Par Kevin Limonier, chercheur à l’Institut Français de Géopolitique (Université Paris VIII), membre de la rédaction de la revue Regard sur l’Est.
Sans aller jusqu’à envisager une défaite pour Vladimir Poutine lors des prochaines élections présidentielles, la remise en cause de la suprématie électorale de Russie Unie par certaines couches de la population lors des dernières législatives pourrait bien suggérer que le pays entre dans une phase de reformulation progressive de son système politique, tout en conservant certains invariants de la culture politique poutinienne.a
Lors des élections législatives de décembre dernier, dans de nombreux endroits de Russie occidentale, et souvent pour la première fois, Russie Unie est ainsi arrivé en deuxième – voire troisième – position derrière le parti communiste et la coalition Russie Juste (centre-gauche). Ce retournement électoral a eu principalement lieu dans des villes bien précises, où se concentre une classe moyenne provinciale d’un genre très particulier. Ces villes, souvent de taille moyenne, étaient les fleurons du gigantesque appareil de production de l’URSS. Centres de recherches nucléaires, usines stratégiques, villes de science … Ces territoires ont en commun une histoire souvent faite de privilèges, mais aussi de secrets. Dès le début de son premier mandat, Vladimir Poutine a débloqué de très importantes sommes pour favoriser la relance économique de ces agglomérations spécialisées et monofonctionnelles, afin d’en faire les vitrines d’une puissance technologique et scientifique retrouvée. Si de sérieux doutes persistent quant à la rentabilité de ces investissements, il n’en demeure pas moins que l’argent public – qui y a été investi massivement grâce aux dividendes du gaz et du pétrole – a contribué à l’émergence d’une véritable classe moyenne dans ces municipalités réparties en archipel sur l’immense océan d’une « Russie déclassée » (terme emprunté à J.R. Raviot).
C’est justement dans ces îlots que Russie Unie a subi les revers les plus importants lors des dernières législatives, les électeurs y ayant largement préféré le parti communiste et la coalition Russie Juste.
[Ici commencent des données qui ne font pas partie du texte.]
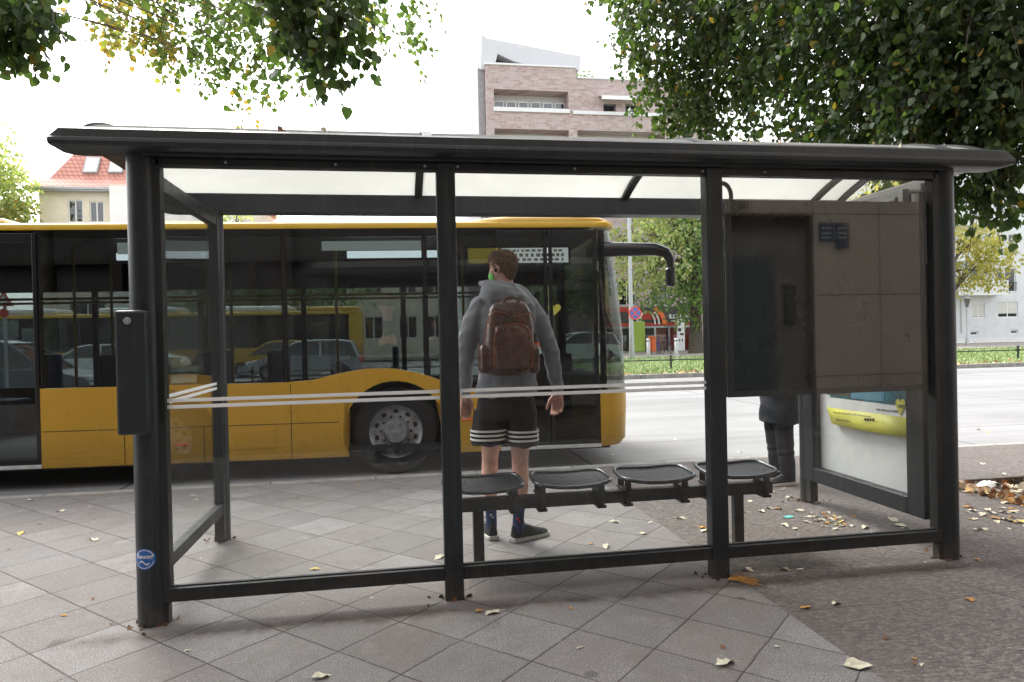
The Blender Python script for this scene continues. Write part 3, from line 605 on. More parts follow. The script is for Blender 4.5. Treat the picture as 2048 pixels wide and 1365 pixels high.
# ---------------------------------------------------------------- bench
bn = empty('bench', (2.5, .52, 0), 0, 'dark bench of four perforated metal seats on one steel beam inside the shelter', 'bench')
m = MB(); m.box(-1.02, 1.09, -.035, .035, .325, .40); m.build('beam', fo, bn, bevel=.005)
for x in (-.82, .86):
    m = MB(); m.box(x-.032, x+.032, -.025, .025, 0, .325); m.build('leg', fo, bn, bevel=.004)
def seat_mesh():
    NX, NY, wx, wy = 30, 22, .235, .175
    def srf(u, v):          # u,v in -1..1
        k = .93 if abs(u) > 0 else 1
        x = u*wx*(1-.05*v*v); y = v*wy*(1-.06*u*u); z = .022*u*u*(1)+.012*v+.010*v*v
        return Vector((x, y, z))
    m = MB(); fs = []; vv = {}
    def pt(i, j):
        if (i, j) not in vv: vv[i, j] = m.bm.verts.new(srf(-1+2*i/NX, -1+2*j/NY))
        return vv[i, j]
    for i in range(NX):
        for j in range(NY): fs.append(m.bm.faces.new((pt(i, j), pt(i+1, j), pt(i+1, j+1), pt(i, j+1))))
    inner = [f for k, f in enumerate(fs) if 1 <= k//NY < NX-1 and 1 <= k % NY < NY-1]
    m.bm.normal_update(); bmesh.ops.inset_individual(m.bm, faces=inner, thickness=.0046, use_even_offset=True); bmesh.ops.delete(m.bm, geom=inner, context='FACES')
    return m, srf
for i, x in enumerate((-.79, -.25, .29, .84)):
    if i == 0:
        m, srf = seat_mesh(); s0 = m.build('seat', M['seat_metal'], bn, fixn=False); s0.location = (x, -.02, .475); md = s0.modifiers.new('s', 'SOLIDIFY'); md.thickness = .003
        pts = []
        for t in np.linspace(0, 2*math.pi, 48, endpoint=False):
            c, s = math.cos(t), math.sin(t); e = .45; u = math.copysign(abs(c)**e, c); v = math.copysign(abs(s)**e, s); pts.append(srf(u, v)*1.0)
        rm = MB(); pts2 = [Vector(p) for p in pts]; rings = []
        n = len(pts2)
        for q in range(n):
            tn = (pts2[(q+1) % n]-pts2[q-1]).normalized(); sd = tn.cross(Vector((0, 0, 1))).normalized(); uu = sd.cross(tn)
            rings.append([pts2[q]+(sd*math.cos(a)+uu*math.sin(a))*.0125 for a in np.linspace(0, 2*math.pi, 8, endpoint=False)])
        rm.loft(rings, loop=True); rm.build('rim', M['seat_rim'], s0, smooth=60)
        for sx in (-1, 1):
            bm_ = MB(); bm_.box(sx*.185-.02, sx*.185+.02, -.055, -.045, -.10, .012); bm_.box(sx*.185-.02, sx*.185+.02, .085, .095, -.10, .012); bm_.box(sx*.185-.028, sx*.185+.028, -.06, .10, -.165, -.148); bm_.box(sx*.185-.028, sx*.185+.028, -.06, .10, -.072, -.06); bm_.box(sx*.185-.012, sx*.185+.012, -.06, -.052, -.165, -.06)
            bm_.build('bracket', fo, s0, bevel=.002)
    else:
        c = copy_tree(s0, bn); c.location = (x, -.02, .475)

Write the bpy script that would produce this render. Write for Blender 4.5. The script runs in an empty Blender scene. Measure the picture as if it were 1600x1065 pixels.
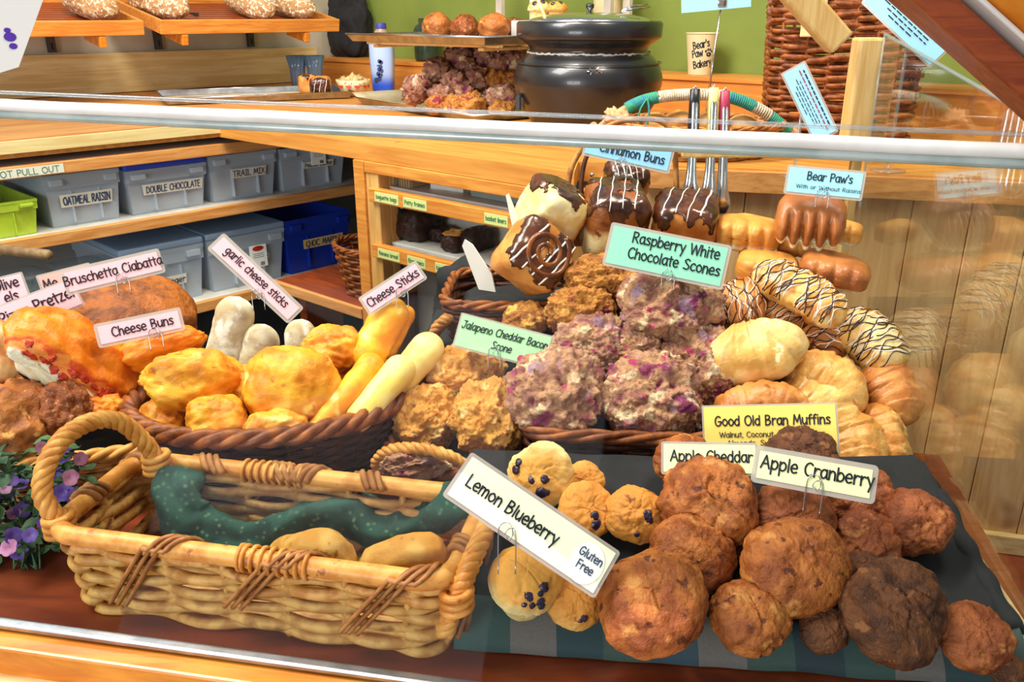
import bpy, bmesh, math, random
from mathutils import Vector, Matrix, Euler, noise
from mathutils.bvhtree import BVHTree
R = math.radians
PI = math.pi
SC = bpy.context.scene
COL = SC.collection

# ------------------------------------------------------------------ camera, world, lamps, exposure
F, PITCH, H = 1330.0, R(21), 0.56
CP, SP = math.cos(PITCH), math.sin(PITCH)
cam = bpy.data.cameras.new('camera')
cam.sensor_width = 36
cam.lens = F * 36 / 1600
cam.clip_start = 0.02
camo = bpy.data.objects.new('camera', cam)
COL.objects.link(camo)
camo.location = (0, 0, H)
camo.rotation_euler = (R(90) - PITCH, 0, 0)
SC.camera = camo

world = bpy.data.worlds.new('daylight')
SC.world = world
world.use_nodes = True
bg = world.node_tree.nodes['Background']
bg.inputs[0].default_value = (0.93, 0.95, 1.0, 1)
bg.inputs[1].default_value = 0.38

def lamp(name, loc, target, size, power, color, sizey=None):
    l = bpy.data.lights.new(name, 'AREA')
    l.energy = power
    l.color = color
    l.size = size
    if sizey:
        l.shape = 'RECTANGLE'
        l.size_y = sizey
    o = bpy.data.objects.new(name, l)
    COL.objects.link(o)
    o.location = loc
    o.rotation_euler = (Vector(target) - Vector(loc)).to_track_quat('-Z', 'Y').to_euler()
    return o
lamp('shop_window_daylight', (-1.55, 0.85, 2.1), (0.05, 0.95, 0.0), 0.9, 64, (1.0, 0.97, 0.92), 0.9)
lamp('front_fill_light', (-1.7, -1.8, 0.6), (-0.5, 1.8, 0.05), 1.5, 62, (0.97, 0.98, 1.0), 0.9)  # added fill behind the camera, brightens the bins and cards
lamp('ceiling_lamp', (0.7, 0.9, 2.2), (0.25, 1.1, 0), 0.5, 34, (1.0, 0.9, 0.76))
lamp('counter_lamp', (-0.5, 1.3, 2.0), (-0.7, 2.8, 0.3), 0.6, 48, (1.0, 0.93, 0.82))

vs = SC.view_settings
vs.view_transform = 'Standard'
vs.look = 'None'
vs.exposure = 0.0
vs.gamma = 1.0
vs.use_curve_mapping = False

# ------------------------------------------------------------------ measuring the place
def ray(u, v):
    a = (u - 800) / F
    b = (532.5 - v) / F
    return Vector((a, CP + b * SP, -SP + b * CP))
def aty(u, v, y):
    d = ray(u, v)
    return Vector((0, 0, H)) + d * (y / d.y)
def atz(u, v, z):
    d = ray(u, v)
    return Vector((0, 0, H)) + d * ((z - H) / d.z)
def atplane(u, v, p0, n):
    d = ray(u, v)
    c = Vector((0, 0, H))
    return c + d * ((Vector(p0) - c).dot(Vector(n)) / d.dot(Vector(n)))
def depth(p):
    return p.y * CP - (p.z - H) * SP
def m_per_px(p):
    return depth(p) / F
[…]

Dans la ville de Doubna, fondée en 1947 autour du premier accélérateur à particules d’URSS et capitale des physiciens, le vote Russie Unie est par exemple tombé à 21% en 2011, contre 48% lors des précédentes élections parlementaires de 2007. De même à Korolev, ville qui abrite le centre de contrôle des vols de l’agence spatiale russe (22% pour Russie Unie en 2011 contre 59% en 2007), ou encore dans la fameuse Cité des Etoiles, où s’entraînent les cosmonautes avant leurs missions (20% pour Russie Unie en 2011). Dans ces trois villes, le parti au pouvoir est arrivé en troisième position, la première place ayant été récupérée par le parti communiste, et la deuxième par la coalition Russie Juste. Le même phénomène a pu être observé dans des dizaines de villes au profil similaire.
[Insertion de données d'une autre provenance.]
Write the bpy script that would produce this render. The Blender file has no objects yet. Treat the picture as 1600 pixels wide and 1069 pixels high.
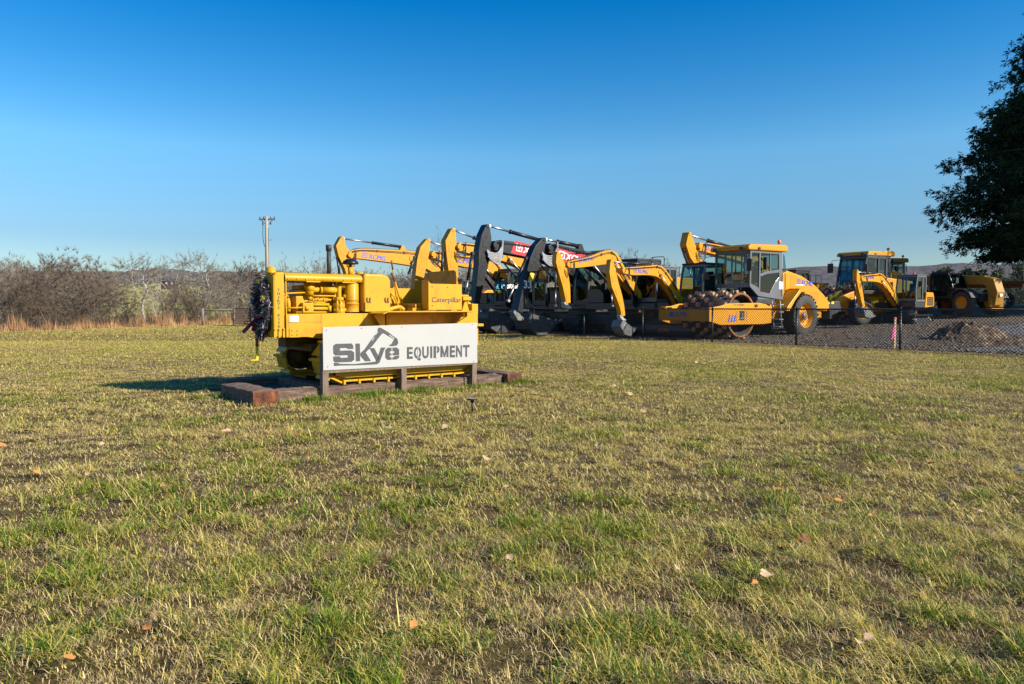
import bpy, bmesh, math, random
import numpy as np
from mathutils import Vector, Matrix
random.seed(7)
SC = bpy.context.scene
COL = SC.collection
R = math.radians
# ---------------------------------------------------------------- camera geometry (photo is 1600 px wide)
FOC = 1155.0
EYE = 1.2
PIT = math.atan(54.5 / FOC)
def ray(px, py):
    a = (px - 800) / FOC; b = (534.5 - py) / FOC
    return (a, math.cos(PIT) + b * math.sin(PIT), -math.sin(PIT) + b * math.cos(PIT))
def ground_at(px, py, z=0.0):
    r = ray(px, py); t = (z - EYE) / r[2]
    return (r[0] * t, r[1] * t)
def point_at(px, py, y):
    r = ray(px, py); t = y / r[1]
    return (r[0] * t, y, EYE + r[2] * t)
def sstep(a, b, x):
    t = min(1, max(0, (x - a) / (b - a))); return t * t * (3 - 2 * t)
# ---------------------------------------------------------------- terrain
FA = (12.9, 17.5); FN = (0.771, 0.637); FD = (-0.637, 0.771)     # fence line: a point, outward normal, direction
def ns(x, y):
    dx, dy = x - FA[0], y - FA[1]
    return dx * FN[0] + dy * FN[1], dx * FD[0] + dy * FD[1]
def ns_inv(n, s):
    return FA[0] + n * FN[0] + s * FD[0], FA[1] + n * FN[1] + s * FD[1]
def terr(x, y):
    n, s = ns(x, y)
    z = 0.04 * min(35, max(0.0, n - 3)) * (1 - sstep(13, 22, s))
    e = (x + 24.0) * -0.97 + (y - 34.7) * 0.243
    z -= 0.11 * min(18, max(0.0, e - 1.5))
    return z
class Frame:
    def __init__(s, x, y, deg, z=None):
        t = R(deg); s.o = (x, y); s.z = terr(x, y) if z is None else z
        s.f = (-math.cos(t), -math.sin(t)); s.l = (math.sin(t), -math.cos(t)); s.rot = t + math.pi
    def pix(s, px, py, y=0.0):
        r = ray(px, py); l = s.l
        t = (y + s.o[0] * l[0] + s.o[1] * l[1]) / (r[0] * l[0] + r[1] * l[1])
        X = r[0] * t - s.o[0]; Y = r[1] * t - s.o[1]
        return (X * s.f[0] + Y * s.f[1], EYE + r[2] * t - s.z)
    def world(s, x, y, z=0):
        return (s.o[0] + x * s.f[0] + y * s.l[0], s.o[1] + x * s.f[1] + y * s.l[1], s.z + z)
# ---------------------------------------------------------------- objects
def tag(o, label=None, cat=None, group=None, kind=None):
    if label: o['label'] = label
    if cat: o['category'] = cat
    if group: o['group'] = group
    if kind: o['kind'] = kind
    return o
def thing(name, label, cat, loc=(0, 0, 0), rz=0.0, group=None):
    o = bpy.data.objects.new(name, None); COL.objects.link(o)
    o.location = loc; o.rotation_euler = (0, 0, rz); o.empty_display_size = 0.3
    return tag(o, label, cat, group)
def copy_thing(o, parent=None):
    c = o.copy(); COL.objects.link(c)
    if parent: c.parent = parent
    for ch in [k for k in bpy.data.objects if k.parent == o]: copy_thing(ch, c)
    return c
_txt = {}
def text2d(s, off=0.0, shear=0.0):
    k = (s, off, shear)
    if k not in _txt:
        cu = bpy.data.curves.new('txt', 'FONT'); cu.body = s; cu.size = 1.0; cu.offset = off; cu.shear = shear
        cu.resolution_u = 3
        ob = bpy.data.objects.new('txt', cu); COL.objects.link(ob)
        bpy.context.view_layer.update()
        me = bpy.data.meshes.new_from_object(ob.evaluated_get(bpy.context.evaluated_depsgraph_get()))
        v = [(p.co.x, p.co.y) for p in me.vertices]; f = [tuple(p.vertices) for p in me.polygons]
        bpy.data.objects.remove(ob); bpy.data.curves.remove(cu); bpy.data.meshes.remove(me)
        x0 = min(p[0] for p in v); x1 = max(p[0] for p in v); y0 = min(p[1] for p in v); y1 = max(p[1] for p in v)
        _txt[k] = ([(a - x0, b) for a, b in v], f, x1 - x0, y0, y1)
    return _txt[k]
def spline(pts, n=4):
    out = []
    P = [pts[0]] + list(pts) + [pts[-1]]
    for i in range(1, len(P) - 2):
        a, b, c, d = P[i - 1], P[i], P[i + 1], P[i + 2]
        for k in range(n):
            t = k / n
            out.append(tuple(0.5 * (2 * b[j] + (c[j] - a[j]) * t + (2 * a[j] - 5 * b[j] + 4 * c[j] - d[j]) * t * t + (3 * b[j] - a[j] - 3 * c[j] + d[j]) * t ** 3) for j in range(len(b))))
    out.append(tuple(pts[-1])); return out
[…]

Loin des remous de l’avenue Sakharov, principalement entretenus par des mouvements libéraux et nationalistes, la contestation silencieuse de cette classe moyenne provinciale hautement qualifiée pourrait bien être le signe avant-coureur de grands changements politiques en Russie. Le Parti communiste, tout comme la coalition « Russie Juste » (centre-gauche, a appelé à voter Medvedev aux dernières présidentielles), sont des formations politiques importantes qui partagent un certain nombre de valeurs. Toutes deux sont favorables à un modèle d’Etat providence fondé sur une conception verticale du pouvoir, et ils se placent de fait dans une vision de la Russie compatible avec les discours de Vladimir Poutine, là où nationalistes et libéraux présents dans les rues de Moscou proposent des modèles alternatifs parfois très éloignés du modèle poutinien et peu représentatifs des aspirations de la majorité de l’électorat.
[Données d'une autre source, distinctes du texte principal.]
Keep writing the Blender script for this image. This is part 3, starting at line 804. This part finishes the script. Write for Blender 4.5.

Le changement de comportement électoral de cette classe moyenne provinciale correspondrait alors à l’expression d’un ras-le-bol du système clientéliste autour duquel s’organise Russie Unie, bien plus qu’à une remise en cause fondamentale de principes politiques encore jugés comme la panacée à la catastrophe économique, sociale et morale qui frappa le pays dans les années 1990. La classe moyenne provinciale pourrait alors être à l’avant-garde d’un vaste mouvement électoral de condamnation de Russie Unie. Cela suggérerait la reformulation d’un pouvoir qui, s’il serait toujours fondé sur l’idée de verticalité, pourrait bien faire éclore un embryon de pluralisme entre Russie Unie, Russie Juste et les communistes. Le départ de Vladimir Poutine, demandé par les manifestants, ne serait alors pas la condition sine qua non à l’avènement d’un tel modèle ; l’ex-président pourrait bien parvenir à reformuler ses réseaux de pouvoir sur la base de ces nouvelles aspirations en s’éloignant peu à peu de sa créature, Russie Unie. Le pays pourrait alors s’engager sur la voie d’une alternance « à la russe ».